Exactly. It wants to *eat* all of the cache -- as does it's sister process. I suspect turning off the cache and measuring execution time of *1* and then 2 processes would be enlightening. Amusing that even the large caches that are now available are still not large enough for ALL applications. You get spoiled seeing the speedup on nominal problems and are surprised when that doesn't generalize!

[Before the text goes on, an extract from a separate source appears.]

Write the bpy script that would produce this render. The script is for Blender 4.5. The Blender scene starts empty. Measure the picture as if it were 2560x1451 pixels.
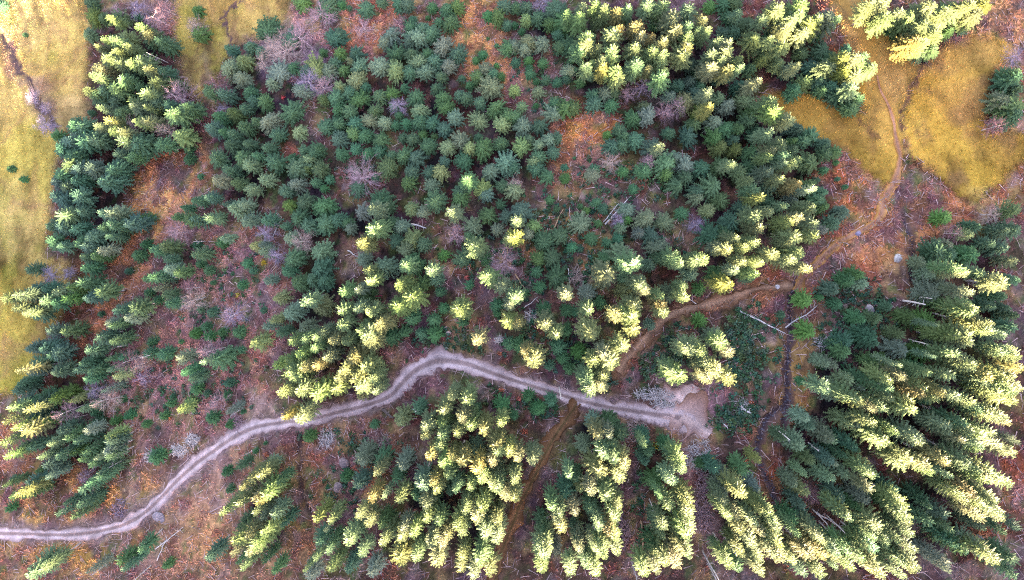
import bpy, math, random
import numpy as np
from mathutils import Vector, Matrix

# ---------------------------------------------------------------- camera, sky, sun, exposure
PW, PH = 2560.0, 1451.0
LENS = 24.8
FPX = PW * LENS / 36.0
CAM_H = 120.0
SC = bpy.context.scene
COL = SC.collection
SUN_EL = 25.0
SV = np.array([0.45, -0.893]); SV /= np.linalg.norm(SV)      # towards the sun, on the map
UV_ = np.array([-SV[1], SV[0]])                               # along the ridge

cam = bpy.data.cameras.new("camera"); cam_o = bpy.data.objects.new("camera", cam); COL.objects.link(cam_o)
cam.sensor_width = 36.0; cam.lens = LENS; cam.clip_start = 0.5; cam.clip_end = 9000
nad = Vector((1330 - PW / 2, PH / 2 - 600, -FPX)).normalized()   # the plumb point of the photo
ROT = nad.rotation_difference(Vector((0, 0, -1))).to_matrix()
cam_o.matrix_world = Matrix.Translation((0, 0, CAM_H)) @ ROT.to_4x4()
SC.camera = cam_o
R3 = np.array(ROT)

w = bpy.data.worlds.new("World"); SC.world = w; w.use_nodes = True
nt = w.node_tree; nt.nodes.clear()
sky = nt.nodes.new("ShaderNodeTexSky"); sky.sky_type = 'NISHITA'; sky.sun_disc = False
sky.sun_elevation = math.radians(SUN_EL)
sky.sun_rotation = math.atan2(SV[0], SV[1])
sky.dust_density = 2.0; sky.air_density = 1.0; sky.ozone_density = 1.0
bg = nt.nodes.new("ShaderNodeBackground"); bg.inputs[1].default_value = 0.05
wo = nt.nodes.new("ShaderNodeOutputWorld")
nt.links.new(sky.outputs[0], bg.inputs[0]); nt.links.new(bg.outputs[0], wo.inputs[0])

sl = bpy.data.lights.new("sun", 'SUN'); sl.energy = 5.0; sl.angle = math.radians(0.53); sl.color = (1.0, 0.90, 0.70)
so = bpy.data.objects.new("sun", sl); COL.objects.link(so)
ce = math.cos(math.radians(SUN_EL))
so.rotation_euler = Vector((-SV[0] * ce, -SV[1] * ce, -math.sin(math.radians(SUN_EL)))).to_track_quat('-Z', 'Y').to_euler()

vs = SC.view_settings
vs.view_transform = 'Standard'; vs.look = 'None'; vs.gamma = 1.0; vs.use_curve_mapping = False
vs.exposure = 4.72
vs.use_white_balance = True; vs.white_balance_temperature = 7600; vs.white_balance_tint = 22
SC.cycles.max_bounces = 5; SC.cycles.diffuse_bounces = 1; SC.cycles.transmission_bounces = 2
SC.cycles.use_denoising = False; SC.cycles.filter_width = 1.1

# ---------------------------------------------------------------- helpers
def s2l(c):
    c = np.asarray(c, float) / 255.0
    return np.where(c <= 0.04045, c / 12.92, ((c + 0.055) / 1.055) ** 2.4)
def lat(seed):
    return np.random.RandomState(seed).rand(64, 64)
_L = [lat(k) for k in range(12)]
def vnoise(x, y, sc, k=0):
    x = np.asarray(x, float) / sc + 17.3 * k; y = np.asarray(y, float) / sc + 9.1 * k
    xi = np.floor(x).astype(int); yi = np.floor(y).astype(int); fx = x - xi; fy = y - yi
    fx = fx * fx * (3 - 2 * fx); fy = fy * fy * (3 - 2 * fy)
    g = _L[k % 12]; a = lambda i, j: g[(xi + i) % 64, (yi + j) % 64]
    return (a(0, 0) * (1 - fx) + a(1, 0) * fx) * (1 - fy) + (a(0, 1) * (1 - fx) + a(1, 1) * fx) * fy
def fbm(x, y, sc, k=0, n=4):
    s = 0; am = 1; t = 0
    for i in range(n):
        s = s + am * vnoise(x, y, sc / 2 ** i, k + i); t += am; am *= 0.55
    return s / t
def sstep(a, b, x):
    t = np.clip((x - a) / (b - a), 0, 1); return t * t * (3 - 2 * t)

# ---------------------------------------------------------------- the lie of the land
TANE = math.tan(math.radians(SUN_EL)); SLOPE = 0.385; CREST = 500.0
ADDED_HOLLOWS = [(-68, 44, 10, 5.0), (-72, 20, 14, 5.0), (88, 8, 15, 5.0), (92, 34, 10, 5.0), (-80, -3, 10, 2.5), (-82, -22, 14, 2.0), (-62, -26, 10, 1.5), (-62, -50, 9, 1.5), (-18, 38, 24, 4.5), (36, 19, 11, 3.5)]  # dips shaped to set how high the ridge's shade reaches on the trees
PROF_U = [-400, -100, -84, -70, -56, -48, -30, -10, 0, 15, 32, 50, 62, 62.4, 64.2, 64.6, 68, 70.5, 72.3, 72.6, 75.0, 75.3, 77.2, 77.5, 78.9, 79.2, 100, 125, 400]
PROF_H = [7, 6.5, 6.5, 7.5, 7.5, 8.0, 4.6, 3.8, 3.6, 3.2, 3.0, 1.8, 1.4, 0.8, 1.0, 2.4, 2.8, 3.2, 3.4, 1.2, 1.2, 3.2, 3.2, 1.4, 1.4, 3.2, 3.2, 5, 7]  # crest heights and notches shaped to choose which treetops and strips catch sun
def ridge(u): return np.interp(u, PROF_U, PROF_H)
def land(x, y):
    x = np.asarray(x, float); y = np.asarray(y, float)
    s = x * SV[0] + y * SV[1]; u = x * UV_[0] + y * UV_[1]
    z = SLOPE * np.maximum(s, -128) - 0.05 * (np.logaddexp(0, (s - 16) / 5.0) * 5.0) * 0.0
    for hx, hy, r, d in ADDED_HOLLOWS:
        z = z - d * np.exp(-((x - hx) ** 2 + (y - hy) ** 2) / (2 * r * r))
    z = z + 1.6 * (fbm(x, y, 22, 3, 2) - 0.5) + 0.5 * (vnoise(x, y, 5, 5) - 0.5)
    top = ridge(u) + CREST * TANE
    r = np.where(s < CREST, (SLOPE * 96) + (top - SLOPE * 96) * np.clip((s - 96) / (CREST - 96), 0, 1), top + 0.08 * (s - CREST))
    return np.where(s > 96, r, z)
def shade_top(x, y):                    # height up to which the ridge keeps the sun off
    s = x * SV[0] + y * SV[1]; u = x * UV_[0] + y * UV_[1]
    return ridge(u) + s * TANE
def ray(px, py):
    d = np.stack([np.asarray(px, float) - PW / 2, PH / 2 - np.asarray(py, float), np.full(np.shape(px), -FPX)], -1)
    return d @ R3.T
def ground_at(px, py, h=0.0):
    """The map position whose point h above the ground shows at this photo pixel."""
    d = ray(px, py); z = np.zeros(np.shape(px)) + h
    for _ in range(14):
        t = (z - CAM_H) / d[..., 2]; x = d[..., 0] * t; y = d[..., 1] * t
        z = 0.4 * z + 0.6 * (land(x, y) + h)
    return x, y
def to_px(x, y, z):
    p = np.stack([x, y, z - CAM_H], -1) @ R3
    return p[..., 0] / -p[..., 2] * FPX + PW / 2, PH / 2 - p[..., 1] / -p[..., 2] * FPX

def mesh_np(name, V, F, mats, col=None, attr=None, smooth=False, mi=None):
    """V (n,3); F list of equal-width index arrays (or one array)."""
    me = bpy.data.meshes.new(name)
    Fs = F if isinstance(F, list) else [F]
    Fs = [np.asarray(f, np.int32) for f in Fs if len(f)]
    me.vertices.add(len(V)); me.vertices.foreach_set("co", np.asarray(V, np.float32).ravel())
    tot = np.concatenate([np.full(len(f), f.shape[1], np.int32) for f in Fs])
    idx = np.concatenate([f.ravel() for f in Fs])
    me.loops.add(len(idx)); me.loops.foreach_set("vertex_index", idx)
    me.polygons.add(len(tot))
    st = np.concatenate([[0], np.cumsum(tot)[:-1]]).astype(np.int32)
    me.polygons.foreach_set("loop_start", st)
    try: me.polygons.foreach_set("loop_total", tot)
    except Exception: pass
    if mi is not None: me.polygons.foreach_set("material_index", np.asarray(mi, np.int32))
    if smooth: me.polygons.foreach_set("use_smooth", np.ones(len(tot), bool))
    if col is not None:
        a = me.color_attributes.new("tint", 'FLOAT_COLOR', 'POINT')
        c = np.ones((len(V), 4), np.float32); c[:, :3] = col; a.data.foreach_set("color", c.ravel())
    if attr is not None:
        a = me.attributes.new("tone", 'FLOAT', 'POINT'); a.data.foreach_set("value", np.asarray(attr, np.float32))
    me.update(calc_edges=True)
    for m in (mats if isinstance(mats, (list, tuple)) else [mats]): me.materials.append(m)
    return me
def link(name, data, parent=None):
    o = bpy.data.objects.new(name, data); COL.objects.link(o)
    if parent is not None: o.parent = parent
    return o
def tag(o, label=None, cat=None, group=None, kind=None):
    for k, v in (("label", label), ("category", cat), ("group", group), ("kind", kind)):
        if v: o[k] = v
    return o

# ---------------------------------------------------------------- materials
def new_mat(name):
    m = bpy.data.materials.new(name); m.use_nodes = True
    t = m.node_tree; b = t.nodes["Principled BSDF"]; b.inputs["Roughness"].default_value = 0.85
    b.inputs["Specular IOR Level"].default_value = 0.15
    return m, t, b
def math_node(t, op, a, b=None):
    n = t.nodes.new("ShaderNodeMath"); n.operation = op
    for i, v in enumerate((a, b)):
        if v is None: continue
        if isinstance(v, (int, float)): n.inputs[i].default_value = v
        else: t.links.new(v, n.inputs[i])
    return n.outputs[0]
def scale_col(t, c, f):
    n = t.nodes.new("ShaderNodeVectorMath"); n.operation = 'SCALE'
    t.links.new(c, n.inputs[0]); t.links.new(f, n.inputs[3]); return n.outputs[0]
def noise_node(t, scale, detail=3, coord="Object"):
    tc = t.nodes.new("ShaderNodeTexCoord"); n = t.nodes.new("ShaderNodeTexNoise")
    n.inputs["Scale"].default_value = scale; n.inputs["Detail"].default_value = detail
    t.links.new(tc.outputs[coord], n.inputs["Vector"]); return n.outputs["Fac"]

def foliage_mat(name, per_object):
    m, t, b = new_mat(name)
    if per_object:
        src = t.nodes.new("ShaderNodeObjectInfo").outputs["Color"]
    else:
        a = t.nodes.new("ShaderNodeAttribute"); a.attribute_name = "tint"; src = a.outputs["Color"]
    tn = t.nodes.new("ShaderNodeAttribute"); tn.attribute_name = "tone"
    nz = noise_node(t, 3.0, 2)
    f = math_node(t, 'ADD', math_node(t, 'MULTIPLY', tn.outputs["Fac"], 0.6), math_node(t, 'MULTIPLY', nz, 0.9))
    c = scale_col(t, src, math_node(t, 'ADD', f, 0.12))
    t.links.new(c, b.inputs["Base Color"])
    b.inputs["Roughness"].default_value = 0.6; b.inputs["Specular IOR Level"].default_value = 0.25
    tr = t.nodes.new("ShaderNodeBsdfTranslucent"); mx = t.nodes.new("ShaderNodeMixShader"); mx.inputs[0].default_value = 0.12
    t.links.new(c, tr.inputs[0]); t.links.new(b.outputs[0], mx.inputs[1]); t.links.new(tr.outputs[0], mx.inputs[2])
    t.links.new(mx.outputs[0], t.nodes["Material Output"].inputs[0])
    return m
def bark_mat(name, col, sc=6):
    m, t, b = new_mat(name)
    nz = noise_node(t, sc, 4)
    r = t.nodes.new("ShaderNodeValToRGB"); r.color_ramp.elements[0].position = 0.3; r.color_ramp.elements[1].position = 0.75
    r.color_ramp.elements[0].color = (*[c * 0.55 for c in col], 1); r.color_ramp.elements[1].color = (*[min(1, c * 1.25) for c in col], 1)
    t.links.new(nz, r.inputs[0]); t.links.new(r.outputs[0], b.inputs["Base Color"]); return m
def tint_mat(name, fine, bump, contrast=0.9, dist=0.25):
    """ground cover: its colour, with painted shade and sunlit strips, from the 'tint' attribute, broken up by fine noise and relief"""
    m, t, b = new_mat(name); b.inputs["Roughness"].default_value = 0.95; b.inputs["Specular IOR Level"].default_value = 0.05
    a = t.nodes.new("ShaderNodeAttribute"); a.attribute_name = "tint"
    n1 = noise_node(t, fine, 5); n2 = noise_node(t, fine * 0.22, 3)
    f = math_node(t, 'ADD', math_node(t, 'MULTIPLY', n1, contrast * 1.3), math_node(t, 'MULTIPLY', n2, contrast * 0.7))
    f = math_node(t, 'MAXIMUM', math_node(t, 'ADD', f, 1.0 - contrast), 0.15)
    t.links.new(scale_col(t, a.outputs["Color"], f), b.inputs["Base Color"])
    bp = t.nodes.new("ShaderNodeBump"); bp.inputs["Strength"].default_value = bump; bp.inputs["Distance"].default_value = dist
    t.links.new(n1, bp.inputs["Height"]); t.links.new(bp.outputs[0], b.inputs["Normal"]); return m
M_NEEDLE = foliage_mat("needles", True)
M_NEEDLE_MASS = foliage_mat("needles_of_the_mass", False)
M_BARK = bark_mat("pale_spruce_bark", (0.42, 0.36, 0.35))
M_TWIG = bark_mat("bare_pinkish_twigs", (0.50, 0.36, 0.37), 3)
M_DEAD = bark_mat("bleached_deadwood", (0.55, 0.47, 0.46), 4)
M_DARKWOOD = bark_mat("dark_rotting_log", (0.14, 0.10, 0.09), 4)
M_REDWOOD = bark_mat("reddish_log", (0.40, 0.23, 0.14), 4)
M_GROUND = tint_mat("rough_ground", 2.2, 1.0, 1.15)
M_GRASS = tint_mat("meadow_grass", 1.6, 0.5, 0.55, 0.12)
M_ROAD = tint_mat("gravel", 3.5, 0.5, 0.6, 0.06)
M_COVER = tint_mat("ground_cover_plants", 5.0, 0.0, 0.5)
M_STONE = bark_mat("stream_stones", (0.11, 0.09, 0.11), 5)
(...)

> Two processes trying to do the same sort of thing will fight like hell for the > available resources. I expect LT Spice is very cache aware even if it is only > single processor friendly. > >> I've already tried to manually fiddle with Task Manager and the processor >> affinities, for example assigning two cores to a process and two other >> cores to the other process. No difference. >> >> Why? Is this some crappy Windows scheduler behavior, or do I miss something >> else? > > Try looking at resource manager and I expect you will find memory access pegged > to the maximum. I'm pretty sure it would be the same on any OS.